Extractivists gathered during a meeting
Project benefits 500 families and contributes to the direct conservation

March, 2024 – A joint effort involving agro-extractive associations and partners in six municipalities in Amazonas state is yielding positive results for local communities, including increase in rubber production and generating direct income for participating families. The project contributes to protecting the standing forest and conserving biodiversity in the Amazon. 

This is possible thanks to the Together for Amazon Rubber project [Juntos pelo Extrativismo da Borracha Amazônica]. The second state-wide meeting of rubber extraction was held in February in Manaus. In total, 16 agro-extractive associations are part of this effort, covering the municipalities of Canutama, Itacoatiara, Pauini, Manicoré, Barcelos, and Eirunepé. 

Participants highlighted the need for collaborative actions with stakeholders to address issues such as tax reductions and logistical challenges to ensure the viability of their work, thus reinforcing the need to expand planning. 

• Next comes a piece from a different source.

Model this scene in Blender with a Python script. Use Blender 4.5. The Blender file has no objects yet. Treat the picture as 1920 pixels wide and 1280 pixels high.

“If you don’t invest in the production chain, it won’t sustain itself. We need to think about rubber not just as rubber, but considering everything it represents, what and who is behind it, including, above all, the forest,” emphasizes José Roberto de Lima, president of the Association of Agroextractive Workers of Pauiní. 

The event attracted 80 participants, including representatives of civil society, businesses, and public authorities. Raising awareness among federal, state, and municipal governments about the importance of meeting the sector's demands, and promoting recognition and appreciation for the work of rubber tappers in the Amazon was a goal. 

The Together for Amazon Rubber project is supported by USAID, the Partnership Platform for the Amazon (PPA), the Alliance of Bioversity International and CIAT, the Consultative Group on International Agricultural Research (CGIAR), the Michelin Foundation, and Conexsus. It is managed by the National Council of Extractive Populations (CNS), the Chico Mendes Memorial, Michelin Brazil, Imaflora, and WWF-Brazil.

Over 500 families are benefiting from this initiative , through the direct conservation of more than 145,000 hectares in the Amazon through sustainable rubber management. The project’s environmental reach extends to over 1.3 million hectares, including four conservation units. In the second year, more than 130 tons of native rubber were produced, generating R$1.8 million in income for the participating families. 

Letter – A communication was drafted with a list of demands for governments to strengthen the rubber chain, including tax exemption for sociobiodiversity products (in particular ICMS, a state sales tax applied to all goods and services in Brazil), and the provision of latex extraction equipment. 

“I always say that rubber is our main product, as it has a strong symbolic meaning attached to our history of living in the Amazon. Building on that, we can truly start valuing our forest from a conservation perspective,” says Júlio Barbosa, president of the National Council of Extractive Populations (CNS) and one of the organizers of the meeting.